▸ SHORT PROBLEM: Retype the records below exactly as they appear, but leave out any pictures.

[3D scene scripts]
══════

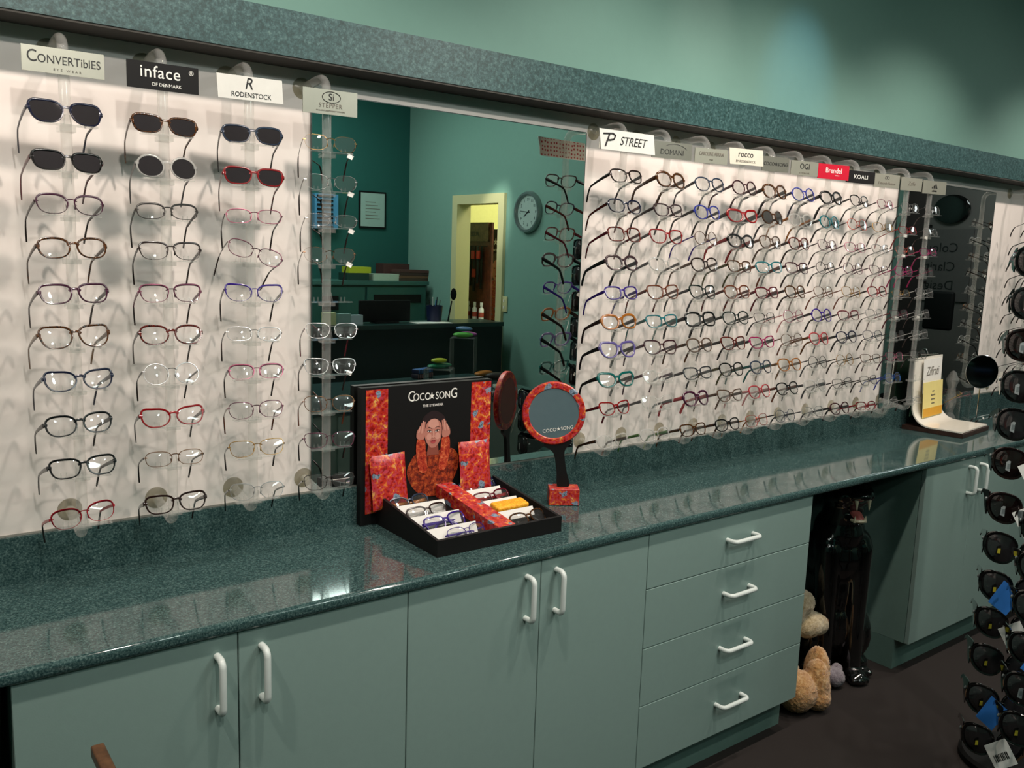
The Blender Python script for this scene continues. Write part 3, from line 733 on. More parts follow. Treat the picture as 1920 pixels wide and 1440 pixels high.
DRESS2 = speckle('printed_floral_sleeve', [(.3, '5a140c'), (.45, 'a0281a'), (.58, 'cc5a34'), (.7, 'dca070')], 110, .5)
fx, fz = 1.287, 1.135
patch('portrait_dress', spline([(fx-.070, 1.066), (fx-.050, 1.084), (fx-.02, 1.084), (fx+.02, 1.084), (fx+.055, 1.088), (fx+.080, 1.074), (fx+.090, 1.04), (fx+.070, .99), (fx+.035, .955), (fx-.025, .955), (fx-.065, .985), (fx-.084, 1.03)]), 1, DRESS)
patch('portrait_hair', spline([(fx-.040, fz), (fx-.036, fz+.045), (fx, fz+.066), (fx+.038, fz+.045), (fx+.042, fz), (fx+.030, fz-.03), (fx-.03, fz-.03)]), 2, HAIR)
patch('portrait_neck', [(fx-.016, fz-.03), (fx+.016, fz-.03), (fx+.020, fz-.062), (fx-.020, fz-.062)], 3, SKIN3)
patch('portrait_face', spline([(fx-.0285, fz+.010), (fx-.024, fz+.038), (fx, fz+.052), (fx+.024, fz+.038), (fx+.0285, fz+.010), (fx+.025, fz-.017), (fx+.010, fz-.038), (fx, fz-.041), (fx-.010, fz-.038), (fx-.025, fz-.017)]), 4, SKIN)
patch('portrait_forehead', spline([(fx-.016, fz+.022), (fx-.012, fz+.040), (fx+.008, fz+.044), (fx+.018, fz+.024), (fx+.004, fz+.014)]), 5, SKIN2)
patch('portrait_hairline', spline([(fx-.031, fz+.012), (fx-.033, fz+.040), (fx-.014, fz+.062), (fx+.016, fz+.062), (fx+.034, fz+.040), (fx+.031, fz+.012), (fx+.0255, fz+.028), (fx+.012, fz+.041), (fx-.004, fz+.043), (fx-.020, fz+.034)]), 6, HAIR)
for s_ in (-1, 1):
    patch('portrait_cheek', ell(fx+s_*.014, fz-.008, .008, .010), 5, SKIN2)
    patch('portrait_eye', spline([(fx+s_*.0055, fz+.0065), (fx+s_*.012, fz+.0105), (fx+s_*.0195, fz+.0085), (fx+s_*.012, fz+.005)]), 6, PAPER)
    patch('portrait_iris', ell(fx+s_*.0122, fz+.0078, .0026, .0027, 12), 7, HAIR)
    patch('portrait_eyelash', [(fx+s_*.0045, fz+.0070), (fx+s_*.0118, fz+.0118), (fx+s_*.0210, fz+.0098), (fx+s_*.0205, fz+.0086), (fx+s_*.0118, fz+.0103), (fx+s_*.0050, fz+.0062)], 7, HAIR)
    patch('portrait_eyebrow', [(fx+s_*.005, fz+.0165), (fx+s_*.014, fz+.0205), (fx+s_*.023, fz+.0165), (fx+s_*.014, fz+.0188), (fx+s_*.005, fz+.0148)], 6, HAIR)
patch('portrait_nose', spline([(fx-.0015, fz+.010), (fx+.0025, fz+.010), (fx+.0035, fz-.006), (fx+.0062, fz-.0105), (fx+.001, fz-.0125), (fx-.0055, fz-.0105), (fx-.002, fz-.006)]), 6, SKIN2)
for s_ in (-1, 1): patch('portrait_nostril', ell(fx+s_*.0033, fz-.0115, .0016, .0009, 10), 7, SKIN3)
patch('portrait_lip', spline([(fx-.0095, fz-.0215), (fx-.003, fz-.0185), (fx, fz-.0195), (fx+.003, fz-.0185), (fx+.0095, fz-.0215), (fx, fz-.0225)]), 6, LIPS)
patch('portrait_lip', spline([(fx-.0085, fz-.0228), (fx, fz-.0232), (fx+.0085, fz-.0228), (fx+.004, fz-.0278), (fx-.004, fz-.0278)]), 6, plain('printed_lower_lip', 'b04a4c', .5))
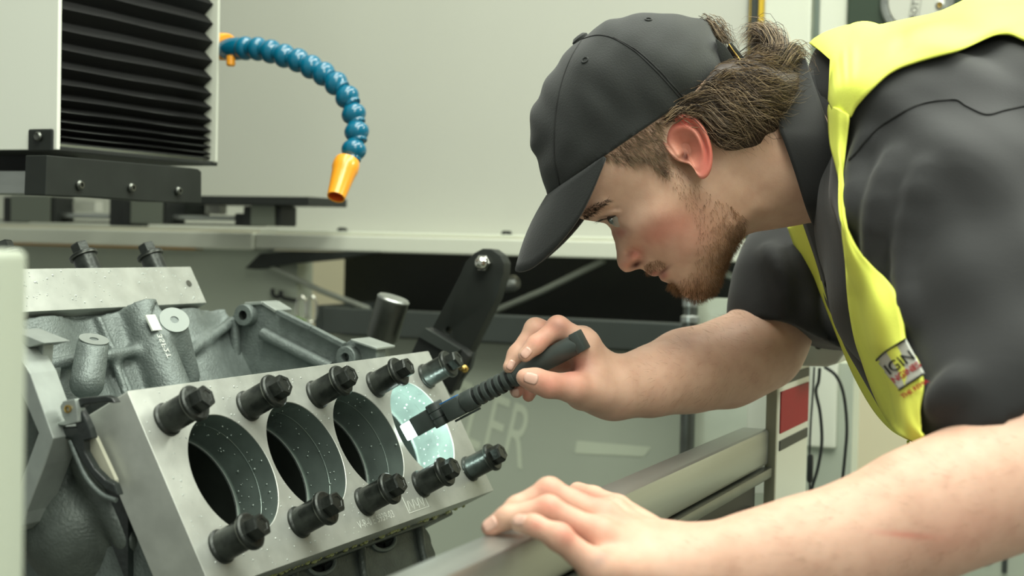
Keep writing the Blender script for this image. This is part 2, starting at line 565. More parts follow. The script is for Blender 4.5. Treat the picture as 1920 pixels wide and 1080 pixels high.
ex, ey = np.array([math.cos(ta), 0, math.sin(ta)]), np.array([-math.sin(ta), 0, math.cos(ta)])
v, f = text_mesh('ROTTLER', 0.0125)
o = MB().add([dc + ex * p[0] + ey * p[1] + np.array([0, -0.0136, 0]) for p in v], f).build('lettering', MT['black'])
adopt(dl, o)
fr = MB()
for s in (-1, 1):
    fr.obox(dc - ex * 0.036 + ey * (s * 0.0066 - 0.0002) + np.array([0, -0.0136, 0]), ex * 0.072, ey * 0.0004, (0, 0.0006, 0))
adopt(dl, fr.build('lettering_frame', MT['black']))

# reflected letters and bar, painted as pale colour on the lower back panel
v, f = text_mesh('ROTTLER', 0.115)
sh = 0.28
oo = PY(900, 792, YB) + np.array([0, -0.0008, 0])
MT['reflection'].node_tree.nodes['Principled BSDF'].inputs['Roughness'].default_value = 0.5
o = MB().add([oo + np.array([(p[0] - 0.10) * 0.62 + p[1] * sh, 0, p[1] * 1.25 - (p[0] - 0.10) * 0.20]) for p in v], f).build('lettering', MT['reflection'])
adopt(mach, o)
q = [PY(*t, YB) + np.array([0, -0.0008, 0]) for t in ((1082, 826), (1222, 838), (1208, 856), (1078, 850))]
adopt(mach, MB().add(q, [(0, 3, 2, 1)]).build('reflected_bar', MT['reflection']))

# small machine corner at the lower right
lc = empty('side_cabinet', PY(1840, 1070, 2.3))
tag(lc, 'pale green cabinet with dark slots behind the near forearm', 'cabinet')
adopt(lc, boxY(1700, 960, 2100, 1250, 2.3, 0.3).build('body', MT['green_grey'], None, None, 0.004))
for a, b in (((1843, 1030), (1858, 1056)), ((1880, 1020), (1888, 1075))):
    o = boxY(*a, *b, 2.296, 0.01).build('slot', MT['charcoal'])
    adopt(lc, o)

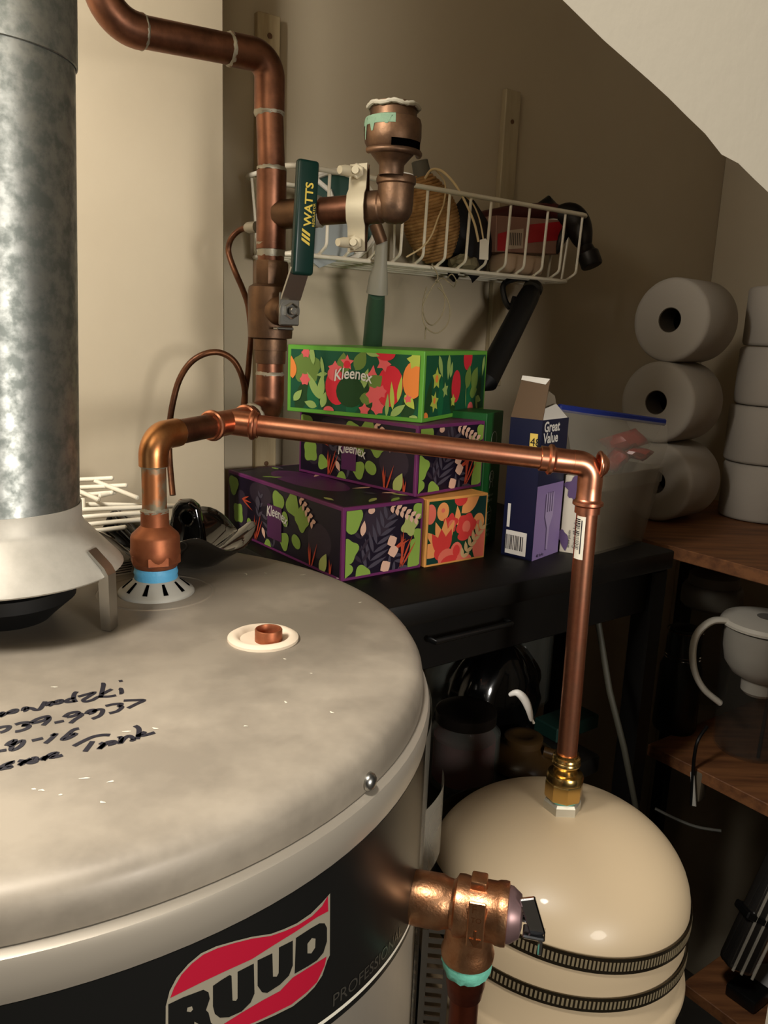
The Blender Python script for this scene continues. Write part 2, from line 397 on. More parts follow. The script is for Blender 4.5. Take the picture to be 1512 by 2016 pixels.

══════

▸ RESULT FOR THIS TASK:
The Blender Python script for this scene continues. Write part 3, from line 733 on. More parts follow. Treat the picture as 1920 pixels wide and 1440 pixels high.
DRESS2 = speckle('printed_floral_sleeve', [(.3, '5a140c'), (.45, 'a0281a'), (.58, 'cc5a34'), (.7, 'dca070')], 110, .5)
fx, fz = 1.287, 1.135
patch('portrait_dress', spline([(fx-.070, 1.066), (fx-.050, 1.084), (fx-.02, 1.084), (fx+.02, 1.084), (fx+.055, 1.088), (fx+.080, 1.074), (fx+.090, 1.04), (fx+.070, .99), (fx+.035, .955), (fx-.025, .955), (fx-.065, .985), (fx-.084, 1.03)]), 1, DRESS)
patch('portrait_hair', spline([(fx-.040, fz), (fx-.036, fz+.045), (fx, fz+.066), (fx+.038, fz+.045), (fx+.042, fz), (fx+.030, fz-.03), (fx-.03, fz-.03)]), 2, HAIR)
patch('portrait_neck', [(fx-.016, fz-.03), (fx+.016, fz-.03), (fx+.020, fz-.062), (fx-.020, fz-.062)], 3, SKIN3)
patch('portrait_face', spline([(fx-.0285, fz+.010), (fx-.024, fz+.038), (fx, fz+.052), (fx+.024, fz+.038), (fx+.0285, fz+.010), (fx+.025, fz-.017), (fx+.010, fz-.038), (fx, fz-.041), (fx-.010, fz-.038), (fx-.025, fz-.017)]), 4, SKIN)
patch('portrait_forehead', spline([(fx-.016, fz+.022), (fx-.012, fz+.040), (fx+.008, fz+.044), (fx+.018, fz+.024), (fx+.004, fz+.014)]), 5, SKIN2)
patch('portrait_hairline', spline([(fx-.031, fz+.012), (fx-.033, fz+.040), (fx-.014, fz+.062), (fx+.016, fz+.062), (fx+.034, fz+.040), (fx+.031, fz+.012), (fx+.0255, fz+.028), (fx+.012, fz+.041), (fx-.004, fz+.043), (fx-.020, fz+.034)]), 6, HAIR)
for s_ in (-1, 1):
    patch('portrait_cheek', ell(fx+s_*.014, fz-.008, .008, .010), 5, SKIN2)
    patch('portrait_eye', spline([(fx+s_*.0055, fz+.0065), (fx+s_*.012, fz+.0105), (fx+s_*.0195, fz+.0085), (fx+s_*.012, fz+.005)]), 6, PAPER)
    patch('portrait_iris', ell(fx+s_*.0122, fz+.0078, .0026, .0027, 12), 7, HAIR)
    patch('portrait_eyelash', [(fx+s_*.0045, fz+.0070), (fx+s_*.0118, fz+.0118), (fx+s_*.0210, fz+.0098), (fx+s_*.0205, fz+.0086), (fx+s_*.0118, fz+.0103), (fx+s_*.0050, fz+.0062)], 7, HAIR)
    patch('portrait_eyebrow', [(fx+s_*.005, fz+.0165), (fx+s_*.014, fz+.0205), (fx+s_*.023, fz+.0165), (fx+s_*.014, fz+.0188), (fx+s_*.005, fz+.0148)], 6, HAIR)
patch('portrait_nose', spline([(fx-.0015, fz+.010), (fx+.0025, fz+.010), (fx+.0035, fz-.006), (fx+.0062, fz-.0105), (fx+.001, fz-.0125), (fx-.0055, fz-.0105), (fx-.002, fz-.006)]), 6, SKIN2)
for s_ in (-1, 1): patch('portrait_nostril', ell(fx+s_*.0033, fz-.0115, .0016, .0009, 10), 7, SKIN3)
patch('portrait_lip', spline([(fx-.0095, fz-.0215), (fx-.003, fz-.0185), (fx, fz-.0195), (fx+.003, fz-.0185), (fx+.0095, fz-.0215), (fx, fz-.0225)]), 6, LIPS)
patch('portrait_lip', spline([(fx-.0085, fz-.0228), (fx, fz-.0232), (fx+.0085, fz-.0228), (fx+.004, fz-.0278), (fx-.004, fz-.0278)]), 6, plain('printed_lower_lip', 'b04a4c', .5))
Keep writing the Blender script for this image. This is part 2, starting at line 565. More parts follow. The script is for Blender 4.5. Treat the picture as 1920 pixels wide and 1080 pixels high.
ex, ey = np.array([math.cos(ta), 0, math.sin(ta)]), np.array([-math.sin(ta), 0, math.cos(ta)])
v, f = text_mesh('ROTTLER', 0.0125)
o = MB().add([dc + ex * p[0] + ey * p[1] + np.array([0, -0.0136, 0]) for p in v], f).build('lettering', MT['black'])
adopt(dl, o)
fr = MB()
for s in (-1, 1):
    fr.obox(dc - ex * 0.036 + ey * (s * 0.0066 - 0.0002) + np.array([0, -0.0136, 0]), ex * 0.072, ey * 0.0004, (0, 0.0006, 0))
adopt(dl, fr.build('lettering_frame', MT['black']))

# reflected letters and bar, painted as pale colour on the lower back panel
v, f = text_mesh('ROTTLER', 0.115)
sh = 0.28
oo = PY(900, 792, YB) + np.array([0, -0.0008, 0])
MT['reflection'].node_tree.nodes['Principled BSDF'].inputs['Roughness'].default_value = 0.5
o = MB().add([oo + np.array([(p[0] - 0.10) * 0.62 + p[1] * sh, 0, p[1] * 1.25 - (p[0] - 0.10) * 0.20]) for p in v], f).build('lettering', MT['reflection'])
adopt(mach, o)
q = [PY(*t, YB) + np.array([0, -0.0008, 0]) for t in ((1082, 826), (1222, 838), (1208, 856), (1078, 850))]
adopt(mach, MB().add(q, [(0, 3, 2, 1)]).build('reflected_bar', MT['reflection']))

# small machine corner at the lower right
lc = empty('side_cabinet', PY(1840, 1070, 2.3))
tag(lc, 'pale green cabinet with dark slots behind the near forearm', 'cabinet')
adopt(lc, boxY(1700, 960, 2100, 1250, 2.3, 0.3).build('body', MT['green_grey'], None, None, 0.004))
for a, b in (((1843, 1030), (1858, 1056)), ((1880, 1020), (1888, 1075))):
    o = boxY(*a, *b, 2.296, 0.01).build('slot', MT['charcoal'])
    adopt(lc, o)

The Blender Python script for this scene continues. Write part 2, from line 397 on. More parts follow. The script is for Blender 4.5. Take the picture to be 1512 by 2016 pixels.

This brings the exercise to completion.